Falsi progetti di ricerca per evadere il fisco. Una truffa all’Erario che ha portato a due arresti domiciliari e un sequestro da 24 milioni di euro. È quanto portato alla luce da un’inchiesta della procura di Roma e della guardia di finanza di Roma, che hanno eseguito la misura e il decreto di sequestro preventivo finalizzato alla confisca di beni dal valore superiore a 24 milioni di euro, che non riguardano l’Ateneo.
Una cifra maxi che secondo le indagini corrisponde all’ammontare “dell’imposta evasa, dei debiti erariali indebitamente compensati e del prezzo illecitamente conseguito dai soggetti coinvolti”, ha spiegato la finanza.
Ai domiciliari è finito l’ex prorettore Carlo Maria Medaglia e una sua collaboratrice. Secondo il Comando provinciale della Finanza, la Link Campus e un consorzio a questa collegata, avrebbero certificato di falsi progetti di ricerca e sviluppo a oltre 20 società, consentendo a queste ultime l’illecito utilizzo di crediti d’imposta. L’Università e il consorzio, oltre all’erogazione di benefici fiscali non dovuti, avrebbero utilizzato a loro volta fatture per operazioni inesistenti per abbattere il carico di imposte da versare. Anche grazie a un giro di società che facevano sempre riferimento allo stesso prorettore.
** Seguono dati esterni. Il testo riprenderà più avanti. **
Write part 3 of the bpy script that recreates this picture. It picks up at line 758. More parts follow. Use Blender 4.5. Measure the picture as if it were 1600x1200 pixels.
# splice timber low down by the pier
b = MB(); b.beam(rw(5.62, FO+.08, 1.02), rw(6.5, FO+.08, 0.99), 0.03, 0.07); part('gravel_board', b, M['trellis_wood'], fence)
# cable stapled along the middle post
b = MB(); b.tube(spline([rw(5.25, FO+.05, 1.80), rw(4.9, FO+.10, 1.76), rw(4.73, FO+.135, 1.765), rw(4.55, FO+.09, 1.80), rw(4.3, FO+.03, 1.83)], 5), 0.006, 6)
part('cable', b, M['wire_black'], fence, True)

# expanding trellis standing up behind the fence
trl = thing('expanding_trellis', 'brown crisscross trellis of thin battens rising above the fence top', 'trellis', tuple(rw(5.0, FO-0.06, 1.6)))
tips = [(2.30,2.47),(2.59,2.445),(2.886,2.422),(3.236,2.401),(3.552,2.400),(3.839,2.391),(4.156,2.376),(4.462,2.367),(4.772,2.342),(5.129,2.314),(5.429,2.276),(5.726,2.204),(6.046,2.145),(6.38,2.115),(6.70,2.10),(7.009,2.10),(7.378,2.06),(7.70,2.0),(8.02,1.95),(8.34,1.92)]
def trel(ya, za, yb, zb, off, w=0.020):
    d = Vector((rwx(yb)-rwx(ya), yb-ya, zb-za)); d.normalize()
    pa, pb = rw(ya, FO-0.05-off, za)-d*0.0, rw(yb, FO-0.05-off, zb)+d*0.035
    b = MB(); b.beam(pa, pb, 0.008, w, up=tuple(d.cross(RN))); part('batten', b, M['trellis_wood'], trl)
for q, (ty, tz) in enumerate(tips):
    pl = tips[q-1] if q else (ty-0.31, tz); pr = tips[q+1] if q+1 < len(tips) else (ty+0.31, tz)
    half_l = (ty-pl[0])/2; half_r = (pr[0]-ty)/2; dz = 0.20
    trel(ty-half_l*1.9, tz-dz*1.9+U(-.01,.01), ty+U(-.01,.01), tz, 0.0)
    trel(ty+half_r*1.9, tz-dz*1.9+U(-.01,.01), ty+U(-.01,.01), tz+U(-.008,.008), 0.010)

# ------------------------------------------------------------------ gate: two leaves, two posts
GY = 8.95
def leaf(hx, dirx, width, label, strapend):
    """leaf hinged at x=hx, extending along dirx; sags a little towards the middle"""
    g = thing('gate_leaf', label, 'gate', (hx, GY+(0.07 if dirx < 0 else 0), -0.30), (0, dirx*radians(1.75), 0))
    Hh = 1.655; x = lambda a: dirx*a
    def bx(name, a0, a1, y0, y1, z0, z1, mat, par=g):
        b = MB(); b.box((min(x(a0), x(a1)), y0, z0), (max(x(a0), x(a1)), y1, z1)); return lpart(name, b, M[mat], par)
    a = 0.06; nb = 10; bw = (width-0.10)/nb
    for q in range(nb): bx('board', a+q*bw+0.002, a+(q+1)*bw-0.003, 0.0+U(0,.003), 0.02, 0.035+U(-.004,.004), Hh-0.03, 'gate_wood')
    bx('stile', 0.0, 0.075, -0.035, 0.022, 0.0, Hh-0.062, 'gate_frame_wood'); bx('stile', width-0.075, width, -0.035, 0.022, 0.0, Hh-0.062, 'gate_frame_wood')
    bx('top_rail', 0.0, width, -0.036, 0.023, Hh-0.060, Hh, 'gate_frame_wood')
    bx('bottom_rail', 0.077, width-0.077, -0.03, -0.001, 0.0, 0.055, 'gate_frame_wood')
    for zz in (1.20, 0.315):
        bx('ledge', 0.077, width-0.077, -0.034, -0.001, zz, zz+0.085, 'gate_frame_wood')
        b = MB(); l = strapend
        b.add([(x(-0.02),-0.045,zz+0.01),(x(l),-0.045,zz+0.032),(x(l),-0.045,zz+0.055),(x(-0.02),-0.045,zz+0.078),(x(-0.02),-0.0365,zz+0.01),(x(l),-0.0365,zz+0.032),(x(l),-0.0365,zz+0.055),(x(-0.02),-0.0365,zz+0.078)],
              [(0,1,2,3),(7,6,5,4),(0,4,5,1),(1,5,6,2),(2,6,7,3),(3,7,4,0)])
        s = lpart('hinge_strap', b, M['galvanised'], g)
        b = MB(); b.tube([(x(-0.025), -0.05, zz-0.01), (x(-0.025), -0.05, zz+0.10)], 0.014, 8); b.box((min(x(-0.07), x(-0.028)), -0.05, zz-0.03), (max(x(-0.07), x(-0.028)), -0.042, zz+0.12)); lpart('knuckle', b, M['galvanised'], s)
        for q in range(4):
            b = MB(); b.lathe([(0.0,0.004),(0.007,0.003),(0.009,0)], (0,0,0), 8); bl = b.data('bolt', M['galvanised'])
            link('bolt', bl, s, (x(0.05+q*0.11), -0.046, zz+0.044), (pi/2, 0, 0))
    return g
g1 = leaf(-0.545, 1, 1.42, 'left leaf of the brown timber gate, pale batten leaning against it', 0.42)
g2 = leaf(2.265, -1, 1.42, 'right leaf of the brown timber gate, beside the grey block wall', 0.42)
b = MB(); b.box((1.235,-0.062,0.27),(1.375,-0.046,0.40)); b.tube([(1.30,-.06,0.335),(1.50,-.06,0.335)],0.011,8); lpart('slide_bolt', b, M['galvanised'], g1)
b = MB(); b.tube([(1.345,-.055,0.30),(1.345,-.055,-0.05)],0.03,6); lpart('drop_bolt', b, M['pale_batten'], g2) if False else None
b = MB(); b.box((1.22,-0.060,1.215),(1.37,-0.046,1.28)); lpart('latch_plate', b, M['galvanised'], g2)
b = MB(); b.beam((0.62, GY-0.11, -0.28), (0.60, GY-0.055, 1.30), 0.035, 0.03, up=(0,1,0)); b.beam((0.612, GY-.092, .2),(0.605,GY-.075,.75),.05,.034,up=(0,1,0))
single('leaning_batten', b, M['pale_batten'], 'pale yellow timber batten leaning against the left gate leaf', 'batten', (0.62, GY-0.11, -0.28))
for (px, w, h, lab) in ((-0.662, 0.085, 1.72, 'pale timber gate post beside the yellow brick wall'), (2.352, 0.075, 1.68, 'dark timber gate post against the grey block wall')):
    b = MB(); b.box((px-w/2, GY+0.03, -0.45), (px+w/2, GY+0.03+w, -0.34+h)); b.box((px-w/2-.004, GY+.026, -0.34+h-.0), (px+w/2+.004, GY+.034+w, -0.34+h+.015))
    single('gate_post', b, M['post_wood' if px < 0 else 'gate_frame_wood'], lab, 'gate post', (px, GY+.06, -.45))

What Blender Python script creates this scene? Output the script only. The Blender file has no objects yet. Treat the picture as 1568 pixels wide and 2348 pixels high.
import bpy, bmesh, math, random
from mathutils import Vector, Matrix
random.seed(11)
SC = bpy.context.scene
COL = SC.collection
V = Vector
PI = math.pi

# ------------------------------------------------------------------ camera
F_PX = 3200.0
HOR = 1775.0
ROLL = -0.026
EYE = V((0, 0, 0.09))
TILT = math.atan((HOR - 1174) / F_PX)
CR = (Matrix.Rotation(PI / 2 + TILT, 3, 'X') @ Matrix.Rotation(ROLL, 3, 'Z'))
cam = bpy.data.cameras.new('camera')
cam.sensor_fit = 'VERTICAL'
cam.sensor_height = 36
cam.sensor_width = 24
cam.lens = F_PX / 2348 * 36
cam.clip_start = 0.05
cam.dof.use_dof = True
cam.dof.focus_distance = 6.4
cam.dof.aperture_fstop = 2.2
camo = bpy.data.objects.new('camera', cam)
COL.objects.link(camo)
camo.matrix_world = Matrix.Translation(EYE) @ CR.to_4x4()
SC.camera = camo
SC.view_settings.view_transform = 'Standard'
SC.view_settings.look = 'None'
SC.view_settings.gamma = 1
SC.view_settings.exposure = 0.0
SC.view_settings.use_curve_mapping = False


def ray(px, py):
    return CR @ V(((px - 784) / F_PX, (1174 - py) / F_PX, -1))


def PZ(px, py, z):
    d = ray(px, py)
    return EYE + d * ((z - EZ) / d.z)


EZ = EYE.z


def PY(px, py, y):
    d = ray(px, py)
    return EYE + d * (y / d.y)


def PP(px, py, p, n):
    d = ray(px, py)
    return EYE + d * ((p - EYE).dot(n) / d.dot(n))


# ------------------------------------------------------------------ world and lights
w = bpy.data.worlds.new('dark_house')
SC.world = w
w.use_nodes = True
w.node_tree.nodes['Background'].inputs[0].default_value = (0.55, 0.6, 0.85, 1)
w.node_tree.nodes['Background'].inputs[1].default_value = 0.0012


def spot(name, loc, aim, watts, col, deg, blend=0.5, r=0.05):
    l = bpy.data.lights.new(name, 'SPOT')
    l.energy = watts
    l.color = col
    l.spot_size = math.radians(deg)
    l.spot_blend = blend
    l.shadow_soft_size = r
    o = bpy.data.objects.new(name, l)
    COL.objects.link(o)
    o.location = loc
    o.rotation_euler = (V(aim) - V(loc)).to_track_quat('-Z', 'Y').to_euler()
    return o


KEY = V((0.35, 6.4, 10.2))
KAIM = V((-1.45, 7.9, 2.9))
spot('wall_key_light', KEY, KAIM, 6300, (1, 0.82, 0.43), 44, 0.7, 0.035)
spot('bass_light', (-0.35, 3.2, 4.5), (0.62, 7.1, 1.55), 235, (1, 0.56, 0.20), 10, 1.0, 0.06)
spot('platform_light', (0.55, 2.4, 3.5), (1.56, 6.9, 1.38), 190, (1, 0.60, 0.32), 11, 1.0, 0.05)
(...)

Tra gli indagati il fondatore ed ex presidente della Link, il novantenne ex ministro ed ex sindaco di Napoli democristiano Vincenzo Scotti, che risponde per numerose presunte false fatture emesse dall’ateneo: nei suoi confronti il gip ha ordinato il sequestro per equivalente di oltre tre milioni e mezzo di euro.
Secondo quanto emerso il provvedimento emesso dal gip costituisce l’epilogo delle indagini che hanno permesso di raccogliere “gravi indizi di colpevolezza” nei confronti dell’ex prorettore alla ricerca e docente dell’università Link Campus (che nel frattempo ha cambiato governance) e di una sua collaboratrice, i quali, sono accusati di aver “falsamente erogato progetti di ricerca e sviluppo a oltre 20 società, consentendo a queste ultime l’illecito utilizzo di crediti d’imposta”, ha sottolineato chi ha indagato.
Le indagini hanno riguardato 29 persone e oltre 20 società permettendo di raccogliere un “grave quadro indiziario” circa l’esistenza di un “complesso sistema di frode, al cui centro emergeva il ruolo del prorettore della Link Campus”, finalizzato alla “vendita di veri e propri pacchetti di risparmio fiscale attraverso una metodica emissione di false fatturazioni utilizzate in dichiarazione per abbattere i debiti erariali nonché per beneficiare di crediti d’imposta mai maturati”.
In sostanza secondo i pm e finanzieri, l’evasione milionaria delle somme dovute alle casse dello Stato porterebbe la firma di uno dei vertici dell’università privata. Grazie alla Link Campus e a un consorzio a questa collegata, il prorettore e la sua collaboratrice avrebbero di fatto garantito l’avvio dei fantomatici progetti di ricerca e sviluppo a oltre 20 società, consentendo a queste ultime l’illecito utilizzo di crediti d’imposta.
L’Università e il consorzio, oltre all’erogazione di benefici fiscali non spettanti, “avrebbero utilizzato a loro volta fatture per operazioni inesistenti al medesimo fine di abbattere il carico di imposte da versare”, ha aggiunto la finanza. I reati contestati sono quelli di “indebita compensazione, dichiarazione fraudolenta mediante utilizzo di fatture per operazioni inesistenti ed emissione di fatture per operazioni inesistenti, ai danni dell’Erario”.
Da questa mattina diverse testate on line stanno riportando notizie lesive dell’immagine e della reputazione dell’Università degli Studi Link. Si tratta degli sviluppi di un’indagine legata a fatti avvenuti prima dell’estate del 2020, quando la Link Campus University aveva un’altra governance e un altro management.
Da oltre tre anni a questa parte la Link ha un nuovo presidente, un nuovo rettore, un nuovo direttore generale, un nuovo cda e un nuovo senato accademico. Sono pochi, però, gli organi di stampa che lo ricordano.
La ‘confisca di conti correnti e beni per il valore totale di 24 milioni di euro’ non riguarda l’Ateneo, che non è stato raggiunto da alcuna richiesta o da alcun provvedimento da parte degli organi inquirenti. L’Università degli Studi Link è dunque parte lesa per il grave danno di immagine che le notizie, così come sono state riportate, stanno producendo.